> **AVAILABLE RECORDS**:
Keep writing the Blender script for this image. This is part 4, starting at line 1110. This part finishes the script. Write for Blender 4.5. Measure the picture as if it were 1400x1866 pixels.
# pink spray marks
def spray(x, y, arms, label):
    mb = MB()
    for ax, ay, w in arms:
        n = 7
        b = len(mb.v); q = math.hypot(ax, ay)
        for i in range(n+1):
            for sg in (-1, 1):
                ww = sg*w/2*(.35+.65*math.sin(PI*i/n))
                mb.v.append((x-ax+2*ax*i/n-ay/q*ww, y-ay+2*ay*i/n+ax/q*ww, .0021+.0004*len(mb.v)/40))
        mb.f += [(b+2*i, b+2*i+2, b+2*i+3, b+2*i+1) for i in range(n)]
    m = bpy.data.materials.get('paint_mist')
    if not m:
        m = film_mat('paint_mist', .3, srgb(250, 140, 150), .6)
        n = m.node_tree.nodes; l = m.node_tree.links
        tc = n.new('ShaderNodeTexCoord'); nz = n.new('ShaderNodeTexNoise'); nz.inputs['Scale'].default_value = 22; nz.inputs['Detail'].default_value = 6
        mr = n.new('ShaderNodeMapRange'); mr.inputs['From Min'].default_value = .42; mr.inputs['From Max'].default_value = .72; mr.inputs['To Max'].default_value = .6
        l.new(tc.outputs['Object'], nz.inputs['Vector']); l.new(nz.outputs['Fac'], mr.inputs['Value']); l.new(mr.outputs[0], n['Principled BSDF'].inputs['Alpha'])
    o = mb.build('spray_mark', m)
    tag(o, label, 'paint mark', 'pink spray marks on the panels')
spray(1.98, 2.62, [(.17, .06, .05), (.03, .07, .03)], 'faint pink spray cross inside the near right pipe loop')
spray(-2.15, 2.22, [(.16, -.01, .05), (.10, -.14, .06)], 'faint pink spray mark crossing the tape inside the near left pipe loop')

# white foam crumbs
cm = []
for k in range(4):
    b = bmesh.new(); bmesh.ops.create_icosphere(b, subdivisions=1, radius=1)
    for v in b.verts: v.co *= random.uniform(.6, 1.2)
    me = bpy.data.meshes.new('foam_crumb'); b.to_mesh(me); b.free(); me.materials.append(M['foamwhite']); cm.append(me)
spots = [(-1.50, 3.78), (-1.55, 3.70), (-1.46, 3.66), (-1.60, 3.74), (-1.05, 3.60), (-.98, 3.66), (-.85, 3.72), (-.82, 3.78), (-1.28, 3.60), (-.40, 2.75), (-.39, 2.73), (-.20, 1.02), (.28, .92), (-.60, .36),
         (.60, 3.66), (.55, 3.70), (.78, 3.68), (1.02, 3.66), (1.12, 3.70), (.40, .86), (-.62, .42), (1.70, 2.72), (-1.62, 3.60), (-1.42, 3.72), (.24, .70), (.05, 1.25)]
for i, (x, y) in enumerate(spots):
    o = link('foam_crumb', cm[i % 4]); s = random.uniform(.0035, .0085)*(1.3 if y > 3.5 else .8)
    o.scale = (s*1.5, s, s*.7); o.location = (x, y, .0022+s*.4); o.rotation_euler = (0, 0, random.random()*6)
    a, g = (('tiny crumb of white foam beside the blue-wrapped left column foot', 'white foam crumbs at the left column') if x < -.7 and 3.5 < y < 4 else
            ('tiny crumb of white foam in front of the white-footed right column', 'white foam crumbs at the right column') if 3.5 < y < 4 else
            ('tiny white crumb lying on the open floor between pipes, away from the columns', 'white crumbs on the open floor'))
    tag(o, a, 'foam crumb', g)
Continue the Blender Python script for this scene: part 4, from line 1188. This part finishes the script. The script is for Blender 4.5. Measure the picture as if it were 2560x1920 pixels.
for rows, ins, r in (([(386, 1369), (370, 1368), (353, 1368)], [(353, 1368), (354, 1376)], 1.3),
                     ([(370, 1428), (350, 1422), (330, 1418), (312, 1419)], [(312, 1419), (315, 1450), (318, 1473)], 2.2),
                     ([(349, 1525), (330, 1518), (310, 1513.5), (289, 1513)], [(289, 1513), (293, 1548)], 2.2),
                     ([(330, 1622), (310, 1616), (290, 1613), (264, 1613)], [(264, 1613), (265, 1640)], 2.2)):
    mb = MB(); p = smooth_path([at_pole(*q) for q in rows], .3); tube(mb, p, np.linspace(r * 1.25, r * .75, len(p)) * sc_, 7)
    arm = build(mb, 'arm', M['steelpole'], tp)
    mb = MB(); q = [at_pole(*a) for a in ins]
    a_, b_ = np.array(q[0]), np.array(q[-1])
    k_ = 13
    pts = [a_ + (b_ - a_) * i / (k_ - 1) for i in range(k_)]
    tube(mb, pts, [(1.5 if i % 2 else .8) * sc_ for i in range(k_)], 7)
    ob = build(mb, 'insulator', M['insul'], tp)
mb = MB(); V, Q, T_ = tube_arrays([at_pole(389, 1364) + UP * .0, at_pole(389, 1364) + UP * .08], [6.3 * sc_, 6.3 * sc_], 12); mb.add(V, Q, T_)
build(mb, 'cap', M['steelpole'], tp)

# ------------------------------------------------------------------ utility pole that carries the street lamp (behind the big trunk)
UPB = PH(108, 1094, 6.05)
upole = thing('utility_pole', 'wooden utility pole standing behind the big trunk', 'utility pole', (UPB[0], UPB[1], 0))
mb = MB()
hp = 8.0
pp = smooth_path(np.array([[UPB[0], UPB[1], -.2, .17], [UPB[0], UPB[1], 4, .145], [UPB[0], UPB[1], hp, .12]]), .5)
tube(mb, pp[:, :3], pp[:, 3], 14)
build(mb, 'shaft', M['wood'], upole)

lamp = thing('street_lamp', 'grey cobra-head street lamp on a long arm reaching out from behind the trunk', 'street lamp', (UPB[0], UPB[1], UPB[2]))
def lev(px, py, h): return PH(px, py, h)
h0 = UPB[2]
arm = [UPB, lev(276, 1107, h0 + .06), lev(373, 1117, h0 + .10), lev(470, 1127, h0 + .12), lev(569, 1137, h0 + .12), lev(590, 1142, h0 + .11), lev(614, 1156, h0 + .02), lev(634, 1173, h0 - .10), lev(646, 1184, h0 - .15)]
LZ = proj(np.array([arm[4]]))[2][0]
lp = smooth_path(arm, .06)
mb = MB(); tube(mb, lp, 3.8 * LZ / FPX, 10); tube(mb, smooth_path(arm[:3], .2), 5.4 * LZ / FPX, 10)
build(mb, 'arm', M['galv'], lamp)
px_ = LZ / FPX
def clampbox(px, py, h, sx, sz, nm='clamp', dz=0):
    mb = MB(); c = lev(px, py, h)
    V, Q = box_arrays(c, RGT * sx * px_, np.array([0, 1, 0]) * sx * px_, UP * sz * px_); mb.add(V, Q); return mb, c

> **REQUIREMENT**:
Extract all lines as given.

> **CORRECT RESULT**:
Keep writing the Blender script for this image. This is part 4, starting at line 1110. This part finishes the script. Write for Blender 4.5. Measure the picture as if it were 1400x1866 pixels.
# pink spray marks
def spray(x, y, arms, label):
    mb = MB()
    for ax, ay, w in arms:
        n = 7
        b = len(mb.v); q = math.hypot(ax, ay)
        for i in range(n+1):
            for sg in (-1, 1):
                ww = sg*w/2*(.35+.65*math.sin(PI*i/n))
                mb.v.append((x-ax+2*ax*i/n-ay/q*ww, y-ay+2*ay*i/n+ax/q*ww, .0021+.0004*len(mb.v)/40))
        mb.f += [(b+2*i, b+2*i+2, b+2*i+3, b+2*i+1) for i in range(n)]
    m = bpy.data.materials.get('paint_mist')
    if not m:
        m = film_mat('paint_mist', .3, srgb(250, 140, 150), .6)
        n = m.node_tree.nodes; l = m.node_tree.links
        tc = n.new('ShaderNodeTexCoord'); nz = n.new('ShaderNodeTexNoise'); nz.inputs['Scale'].default_value = 22; nz.inputs['Detail'].default_value = 6
        mr = n.new('ShaderNodeMapRange'); mr.inputs['From Min'].default_value = .42; mr.inputs['From Max'].default_value = .72; mr.inputs['To Max'].default_value = .6
        l.new(tc.outputs['Object'], nz.inputs['Vector']); l.new(nz.outputs['Fac'], mr.inputs['Value']); l.new(mr.outputs[0], n['Principled BSDF'].inputs['Alpha'])
    o = mb.build('spray_mark', m)
    tag(o, label, 'paint mark', 'pink spray marks on the panels')
spray(1.98, 2.62, [(.17, .06, .05), (.03, .07, .03)], 'faint pink spray cross inside the near right pipe loop')
spray(-2.15, 2.22, [(.16, -.01, .05), (.10, -.14, .06)], 'faint pink spray mark crossing the tape inside the near left pipe loop')

# white foam crumbs
cm = []
for k in range(4):
    b = bmesh.new(); bmesh.ops.create_icosphere(b, subdivisions=1, radius=1)
    for v in b.verts: v.co *= random.uniform(.6, 1.2)
    me = bpy.data.meshes.new('foam_crumb'); b.to_mesh(me); b.free(); me.materials.append(M['foamwhite']); cm.append(me)
spots = [(-1.50, 3.78), (-1.55, 3.70), (-1.46, 3.66), (-1.60, 3.74), (-1.05, 3.60), (-.98, 3.66), (-.85, 3.72), (-.82, 3.78), (-1.28, 3.60), (-.40, 2.75), (-.39, 2.73), (-.20, 1.02), (.28, .92), (-.60, .36),
         (.60, 3.66), (.55, 3.70), (.78, 3.68), (1.02, 3.66), (1.12, 3.70), (.40, .86), (-.62, .42), (1.70, 2.72), (-1.62, 3.60), (-1.42, 3.72), (.24, .70), (.05, 1.25)]
for i, (x, y) in enumerate(spots):
    o = link('foam_crumb', cm[i % 4]); s = random.uniform(.0035, .0085)*(1.3 if y > 3.5 else .8)
    o.scale = (s*1.5, s, s*.7); o.location = (x, y, .0022+s*.4); o.rotation_euler = (0, 0, random.random()*6)
    a, g = (('tiny crumb of white foam beside the blue-wrapped left column foot', 'white foam crumbs at the left column') if x < -.7 and 3.5 < y < 4 else
            ('tiny crumb of white foam in front of the white-footed right column', 'white foam crumbs at the right column') if 3.5 < y < 4 else
            ('tiny white crumb lying on the open floor between pipes, away from the columns', 'white crumbs on the open floor'))
    tag(o, a, 'foam crumb', g)
Continue the Blender Python script for this scene: part 4, from line 1188. This part finishes the script. The script is for Blender 4.5. Measure the picture as if it were 2560x1920 pixels.
for rows, ins, r in (([(386, 1369), (370, 1368), (353, 1368)], [(353, 1368), (354, 1376)], 1.3),
                     ([(370, 1428), (350, 1422), (330, 1418), (312, 1419)], [(312, 1419), (315, 1450), (318, 1473)], 2.2),
                     ([(349, 1525), (330, 1518), (310, 1513.5), (289, 1513)], [(289, 1513), (293, 1548)], 2.2),
                     ([(330, 1622), (310, 1616), (290, 1613), (264, 1613)], [(264, 1613), (265, 1640)], 2.2)):
    mb = MB(); p = smooth_path([at_pole(*q) for q in rows], .3); tube(mb, p, np.linspace(r * 1.25, r * .75, len(p)) * sc_, 7)
    arm = build(mb, 'arm', M['steelpole'], tp)
    mb = MB(); q = [at_pole(*a) for a in ins]
    a_, b_ = np.array(q[0]), np.array(q[-1])
    k_ = 13
    pts = [a_ + (b_ - a_) * i / (k_ - 1) for i in range(k_)]
    tube(mb, pts, [(1.5 if i % 2 else .8) * sc_ for i in range(k_)], 7)
    ob = build(mb, 'insulator', M['insul'], tp)
mb = MB(); V, Q, T_ = tube_arrays([at_pole(389, 1364) + UP * .0, at_pole(389, 1364) + UP * .08], [6.3 * sc_, 6.3 * sc_], 12); mb.add(V, Q, T_)
build(mb, 'cap', M['steelpole'], tp)

# ------------------------------------------------------------------ utility pole that carries the street lamp (behind the big trunk)
UPB = PH(108, 1094, 6.05)
upole = thing('utility_pole', 'wooden utility pole standing behind the big trunk', 'utility pole', (UPB[0], UPB[1], 0))
mb = MB()
hp = 8.0
pp = smooth_path(np.array([[UPB[0], UPB[1], -.2, .17], [UPB[0], UPB[1], 4, .145], [UPB[0], UPB[1], hp, .12]]), .5)
tube(mb, pp[:, :3], pp[:, 3], 14)
build(mb, 'shaft', M['wood'], upole)

lamp = thing('street_lamp', 'grey cobra-head street lamp on a long arm reaching out from behind the trunk', 'street lamp', (UPB[0], UPB[1], UPB[2]))
def lev(px, py, h): return PH(px, py, h)
h0 = UPB[2]
arm = [UPB, lev(276, 1107, h0 + .06), lev(373, 1117, h0 + .10), lev(470, 1127, h0 + .12), lev(569, 1137, h0 + .12), lev(590, 1142, h0 + .11), lev(614, 1156, h0 + .02), lev(634, 1173, h0 - .10), lev(646, 1184, h0 - .15)]
LZ = proj(np.array([arm[4]]))[2][0]
lp = smooth_path(arm, .06)
mb = MB(); tube(mb, lp, 3.8 * LZ / FPX, 10); tube(mb, smooth_path(arm[:3], .2), 5.4 * LZ / FPX, 10)
build(mb, 'arm', M['galv'], lamp)
px_ = LZ / FPX
def clampbox(px, py, h, sx, sz, nm='clamp', dz=0):
    mb = MB(); c = lev(px, py, h)
    V, Q = box_arrays(c, RGT * sx * px_, np.array([0, 1, 0]) * sx * px_, UP * sz * px_); mb.add(V, Q); return mb, c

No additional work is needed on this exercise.